_Required work_
Without the pictures, extract every line from the start of the material to the line containing "from mathutils import Vector, Matrix, Euler", both ends included.

_Data extract_
■ ■ ■
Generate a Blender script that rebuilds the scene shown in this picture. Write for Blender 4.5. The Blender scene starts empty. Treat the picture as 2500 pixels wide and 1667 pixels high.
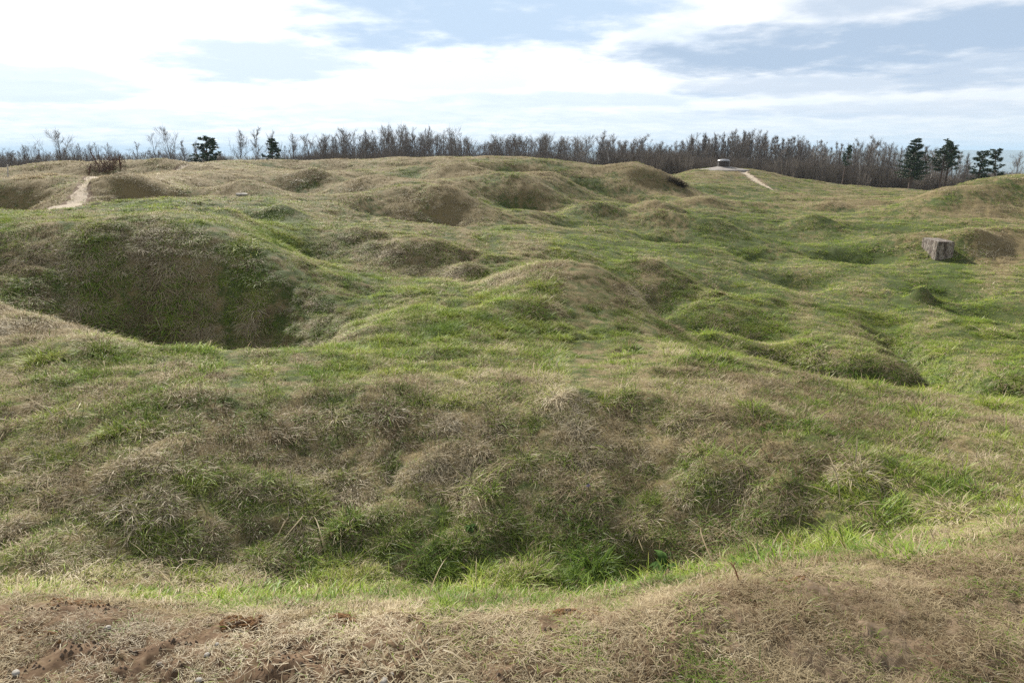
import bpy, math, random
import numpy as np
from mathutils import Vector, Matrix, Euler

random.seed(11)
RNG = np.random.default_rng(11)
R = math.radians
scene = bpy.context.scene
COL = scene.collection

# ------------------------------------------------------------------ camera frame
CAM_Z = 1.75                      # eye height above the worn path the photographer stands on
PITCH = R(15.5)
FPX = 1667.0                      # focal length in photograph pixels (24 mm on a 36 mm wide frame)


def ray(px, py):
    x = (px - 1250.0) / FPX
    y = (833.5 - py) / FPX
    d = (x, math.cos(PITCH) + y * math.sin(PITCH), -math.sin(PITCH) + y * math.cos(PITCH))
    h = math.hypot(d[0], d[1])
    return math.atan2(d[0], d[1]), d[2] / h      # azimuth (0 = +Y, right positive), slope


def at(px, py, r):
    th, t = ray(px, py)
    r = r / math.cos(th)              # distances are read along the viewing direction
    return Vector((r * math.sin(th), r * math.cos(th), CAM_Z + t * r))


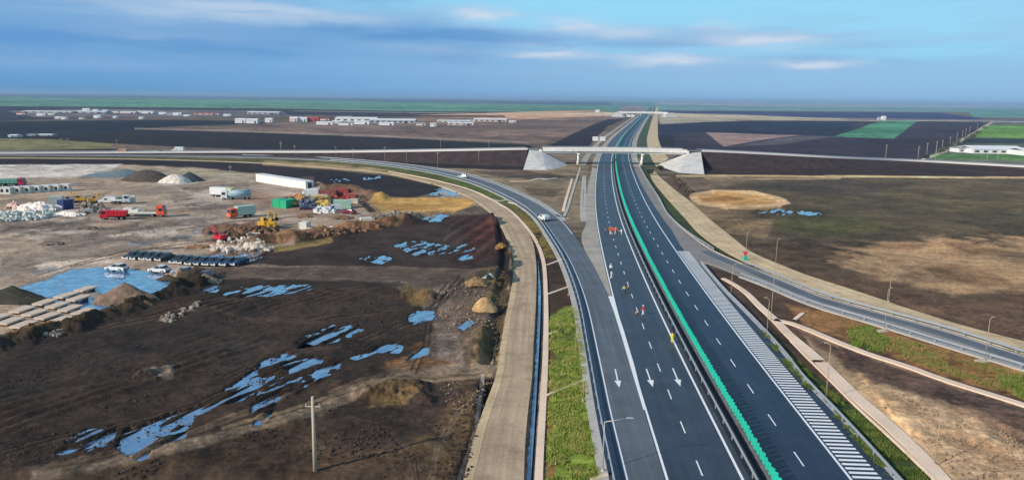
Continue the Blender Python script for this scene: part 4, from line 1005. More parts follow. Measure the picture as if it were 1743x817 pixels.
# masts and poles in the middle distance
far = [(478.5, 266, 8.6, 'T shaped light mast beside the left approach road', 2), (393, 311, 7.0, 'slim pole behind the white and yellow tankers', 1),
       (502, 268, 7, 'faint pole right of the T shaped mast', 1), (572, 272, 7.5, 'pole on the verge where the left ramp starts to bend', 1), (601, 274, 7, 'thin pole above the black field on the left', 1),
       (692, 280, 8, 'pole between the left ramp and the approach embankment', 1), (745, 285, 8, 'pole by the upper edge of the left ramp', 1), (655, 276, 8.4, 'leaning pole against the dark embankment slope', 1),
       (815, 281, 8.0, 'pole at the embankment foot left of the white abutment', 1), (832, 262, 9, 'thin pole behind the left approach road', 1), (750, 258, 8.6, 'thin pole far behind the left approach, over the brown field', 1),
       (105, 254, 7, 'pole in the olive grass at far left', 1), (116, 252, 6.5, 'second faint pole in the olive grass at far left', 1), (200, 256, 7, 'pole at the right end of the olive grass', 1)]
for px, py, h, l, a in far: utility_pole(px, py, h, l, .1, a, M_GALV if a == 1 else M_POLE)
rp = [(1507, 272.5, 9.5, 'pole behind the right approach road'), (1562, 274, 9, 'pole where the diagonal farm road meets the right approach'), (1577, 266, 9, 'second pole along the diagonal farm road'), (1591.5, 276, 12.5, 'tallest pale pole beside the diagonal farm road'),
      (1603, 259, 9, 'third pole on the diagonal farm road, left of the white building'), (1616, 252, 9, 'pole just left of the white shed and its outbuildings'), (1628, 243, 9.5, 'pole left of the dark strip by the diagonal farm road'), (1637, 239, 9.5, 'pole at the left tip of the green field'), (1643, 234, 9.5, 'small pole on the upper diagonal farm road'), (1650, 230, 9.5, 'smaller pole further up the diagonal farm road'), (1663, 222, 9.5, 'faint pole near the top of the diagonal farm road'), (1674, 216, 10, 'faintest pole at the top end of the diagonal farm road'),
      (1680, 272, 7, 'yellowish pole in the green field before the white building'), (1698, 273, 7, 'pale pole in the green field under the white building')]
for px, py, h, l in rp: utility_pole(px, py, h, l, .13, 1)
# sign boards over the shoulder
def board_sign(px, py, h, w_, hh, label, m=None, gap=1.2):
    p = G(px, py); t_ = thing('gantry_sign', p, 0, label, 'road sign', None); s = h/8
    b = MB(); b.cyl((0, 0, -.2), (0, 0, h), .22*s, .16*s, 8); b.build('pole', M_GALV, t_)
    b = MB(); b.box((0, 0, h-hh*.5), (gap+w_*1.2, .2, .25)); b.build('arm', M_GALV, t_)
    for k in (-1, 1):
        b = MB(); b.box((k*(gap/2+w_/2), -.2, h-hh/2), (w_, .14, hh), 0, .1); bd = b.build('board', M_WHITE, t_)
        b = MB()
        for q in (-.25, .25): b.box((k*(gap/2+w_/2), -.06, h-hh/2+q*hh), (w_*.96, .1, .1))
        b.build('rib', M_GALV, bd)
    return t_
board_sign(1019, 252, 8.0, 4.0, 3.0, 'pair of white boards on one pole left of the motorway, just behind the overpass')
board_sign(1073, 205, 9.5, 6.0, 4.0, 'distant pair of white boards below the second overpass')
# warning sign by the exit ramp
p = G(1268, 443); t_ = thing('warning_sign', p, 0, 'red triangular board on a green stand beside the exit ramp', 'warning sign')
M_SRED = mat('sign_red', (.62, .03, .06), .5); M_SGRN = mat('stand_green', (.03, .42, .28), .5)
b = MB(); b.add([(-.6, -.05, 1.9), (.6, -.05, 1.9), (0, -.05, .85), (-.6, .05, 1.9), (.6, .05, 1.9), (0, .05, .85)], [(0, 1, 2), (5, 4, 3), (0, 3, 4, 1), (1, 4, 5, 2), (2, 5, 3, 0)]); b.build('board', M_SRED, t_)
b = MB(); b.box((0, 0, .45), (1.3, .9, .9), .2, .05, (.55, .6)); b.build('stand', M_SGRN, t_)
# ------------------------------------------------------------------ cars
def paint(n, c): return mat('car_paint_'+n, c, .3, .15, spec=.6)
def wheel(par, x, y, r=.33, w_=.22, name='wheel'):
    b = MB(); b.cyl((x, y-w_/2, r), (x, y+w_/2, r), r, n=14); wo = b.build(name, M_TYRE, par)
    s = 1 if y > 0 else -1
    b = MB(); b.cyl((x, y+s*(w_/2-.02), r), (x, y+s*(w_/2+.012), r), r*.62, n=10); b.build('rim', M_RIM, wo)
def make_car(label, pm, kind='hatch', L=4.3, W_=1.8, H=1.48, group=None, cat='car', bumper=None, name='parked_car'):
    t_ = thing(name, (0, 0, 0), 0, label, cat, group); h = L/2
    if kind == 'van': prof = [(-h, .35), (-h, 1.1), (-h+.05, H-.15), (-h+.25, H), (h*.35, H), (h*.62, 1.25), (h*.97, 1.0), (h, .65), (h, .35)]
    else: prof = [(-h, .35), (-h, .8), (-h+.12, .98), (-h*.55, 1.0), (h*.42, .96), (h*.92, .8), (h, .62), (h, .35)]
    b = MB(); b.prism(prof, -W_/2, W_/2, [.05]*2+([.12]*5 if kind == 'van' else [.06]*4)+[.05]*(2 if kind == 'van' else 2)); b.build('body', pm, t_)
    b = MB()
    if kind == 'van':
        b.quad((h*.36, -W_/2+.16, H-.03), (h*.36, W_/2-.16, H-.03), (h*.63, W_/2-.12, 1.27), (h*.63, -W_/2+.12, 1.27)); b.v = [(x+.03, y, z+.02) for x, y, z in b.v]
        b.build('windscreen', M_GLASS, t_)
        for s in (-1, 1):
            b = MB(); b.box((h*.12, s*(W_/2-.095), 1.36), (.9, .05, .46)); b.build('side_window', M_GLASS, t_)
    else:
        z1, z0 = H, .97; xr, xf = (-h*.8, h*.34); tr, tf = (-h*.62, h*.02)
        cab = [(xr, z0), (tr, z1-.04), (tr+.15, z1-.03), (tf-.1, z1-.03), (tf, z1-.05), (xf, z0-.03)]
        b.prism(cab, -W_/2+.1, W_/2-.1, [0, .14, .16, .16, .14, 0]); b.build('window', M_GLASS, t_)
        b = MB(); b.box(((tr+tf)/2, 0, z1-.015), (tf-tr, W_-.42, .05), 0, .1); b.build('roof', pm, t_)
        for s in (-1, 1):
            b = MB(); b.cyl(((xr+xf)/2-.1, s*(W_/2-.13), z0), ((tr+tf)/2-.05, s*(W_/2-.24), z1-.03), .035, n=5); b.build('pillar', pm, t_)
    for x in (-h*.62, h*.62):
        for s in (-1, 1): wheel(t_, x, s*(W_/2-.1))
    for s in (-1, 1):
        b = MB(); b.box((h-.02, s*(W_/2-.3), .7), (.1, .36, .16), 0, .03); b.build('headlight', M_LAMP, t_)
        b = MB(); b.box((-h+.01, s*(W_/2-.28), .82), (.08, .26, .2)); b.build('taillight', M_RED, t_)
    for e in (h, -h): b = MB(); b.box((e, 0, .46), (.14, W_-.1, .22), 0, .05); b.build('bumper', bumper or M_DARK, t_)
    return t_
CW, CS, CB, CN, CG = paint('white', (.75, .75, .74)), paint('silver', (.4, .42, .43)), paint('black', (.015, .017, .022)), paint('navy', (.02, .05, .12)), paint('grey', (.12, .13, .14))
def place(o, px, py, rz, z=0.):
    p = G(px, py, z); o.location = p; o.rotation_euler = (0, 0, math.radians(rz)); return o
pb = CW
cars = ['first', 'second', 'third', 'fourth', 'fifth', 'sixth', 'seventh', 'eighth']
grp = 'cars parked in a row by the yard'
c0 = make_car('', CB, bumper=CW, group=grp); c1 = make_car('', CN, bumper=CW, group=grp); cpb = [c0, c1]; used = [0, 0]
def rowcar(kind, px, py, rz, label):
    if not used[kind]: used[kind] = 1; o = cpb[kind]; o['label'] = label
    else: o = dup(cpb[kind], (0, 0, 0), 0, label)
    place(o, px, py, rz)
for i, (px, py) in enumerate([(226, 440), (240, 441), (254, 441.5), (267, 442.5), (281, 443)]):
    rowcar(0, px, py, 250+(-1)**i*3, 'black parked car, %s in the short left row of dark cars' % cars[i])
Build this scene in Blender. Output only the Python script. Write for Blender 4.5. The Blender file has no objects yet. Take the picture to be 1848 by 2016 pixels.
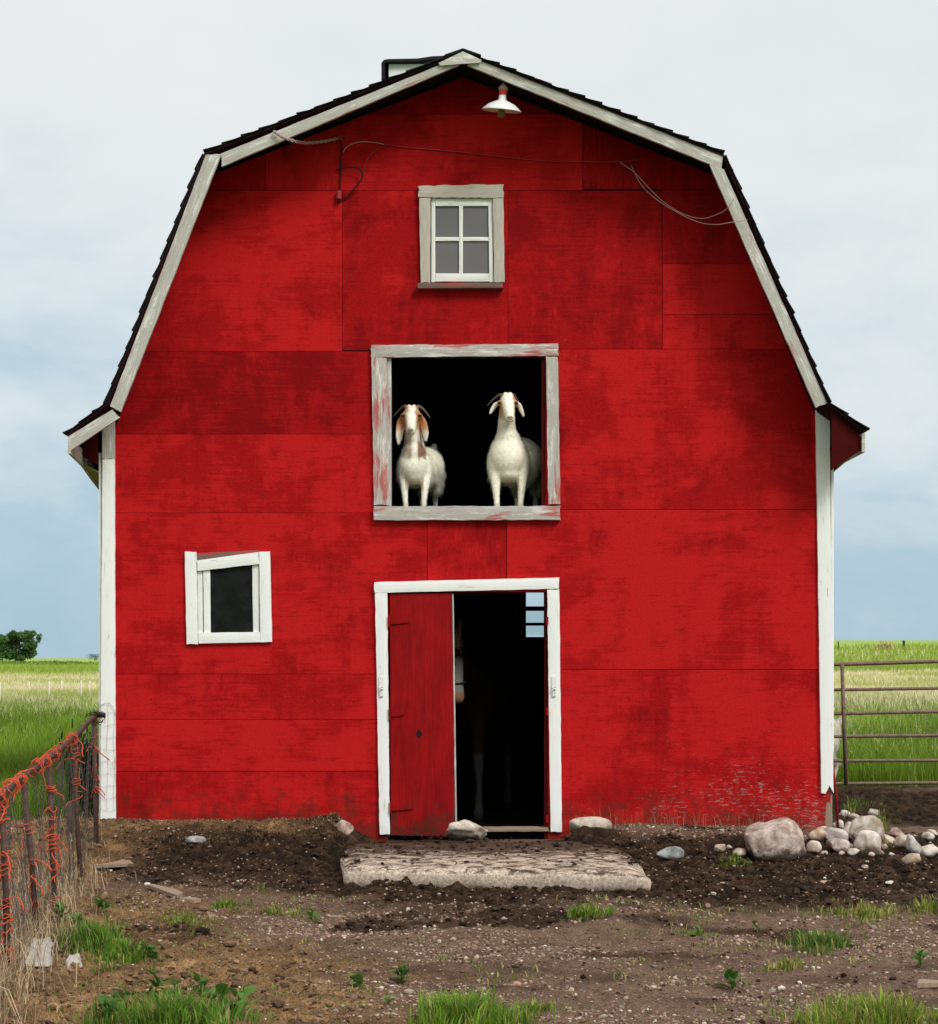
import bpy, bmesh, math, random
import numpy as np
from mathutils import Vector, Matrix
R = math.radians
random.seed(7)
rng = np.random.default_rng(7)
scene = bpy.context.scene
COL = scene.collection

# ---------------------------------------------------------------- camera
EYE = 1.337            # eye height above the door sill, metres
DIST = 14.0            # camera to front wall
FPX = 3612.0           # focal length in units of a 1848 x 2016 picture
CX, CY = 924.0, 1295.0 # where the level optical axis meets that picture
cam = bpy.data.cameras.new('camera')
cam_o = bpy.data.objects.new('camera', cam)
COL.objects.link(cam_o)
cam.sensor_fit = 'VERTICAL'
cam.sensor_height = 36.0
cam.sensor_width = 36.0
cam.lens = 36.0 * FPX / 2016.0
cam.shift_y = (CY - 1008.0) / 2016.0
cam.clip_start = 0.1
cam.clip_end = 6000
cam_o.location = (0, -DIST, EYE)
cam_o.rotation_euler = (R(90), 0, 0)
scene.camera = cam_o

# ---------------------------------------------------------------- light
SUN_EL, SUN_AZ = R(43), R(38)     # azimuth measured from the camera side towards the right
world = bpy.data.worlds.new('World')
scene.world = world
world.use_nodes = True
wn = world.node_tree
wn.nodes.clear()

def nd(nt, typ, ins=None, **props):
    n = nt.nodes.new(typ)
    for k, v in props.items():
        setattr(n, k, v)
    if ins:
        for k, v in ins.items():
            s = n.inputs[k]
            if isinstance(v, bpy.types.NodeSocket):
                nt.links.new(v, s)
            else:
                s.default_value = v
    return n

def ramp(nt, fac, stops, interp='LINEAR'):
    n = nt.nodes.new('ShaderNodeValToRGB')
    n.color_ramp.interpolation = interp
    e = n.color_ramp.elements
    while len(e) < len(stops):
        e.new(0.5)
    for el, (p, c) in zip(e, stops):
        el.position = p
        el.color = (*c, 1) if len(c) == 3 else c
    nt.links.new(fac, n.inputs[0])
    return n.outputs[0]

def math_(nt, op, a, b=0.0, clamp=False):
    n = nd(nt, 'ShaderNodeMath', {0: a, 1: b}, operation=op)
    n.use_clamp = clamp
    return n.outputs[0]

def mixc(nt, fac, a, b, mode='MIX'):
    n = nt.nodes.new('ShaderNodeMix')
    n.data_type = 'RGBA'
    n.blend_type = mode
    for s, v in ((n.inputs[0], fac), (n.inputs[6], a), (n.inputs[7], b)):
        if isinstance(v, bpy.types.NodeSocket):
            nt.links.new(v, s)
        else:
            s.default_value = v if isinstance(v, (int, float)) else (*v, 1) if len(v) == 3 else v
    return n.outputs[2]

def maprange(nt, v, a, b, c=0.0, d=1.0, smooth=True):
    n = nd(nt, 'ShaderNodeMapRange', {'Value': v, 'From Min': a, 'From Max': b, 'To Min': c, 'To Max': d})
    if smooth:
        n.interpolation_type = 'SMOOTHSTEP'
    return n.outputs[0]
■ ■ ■
_Response to this task_
Generate a Blender script that rebuilds the scene shown in this picture. Write for Blender 4.5. The Blender scene starts empty. Treat the picture as 2500 pixels wide and 1667 pixels high.
import bpy, math, random
import numpy as np
from mathutils import Vector, Matrix, Euler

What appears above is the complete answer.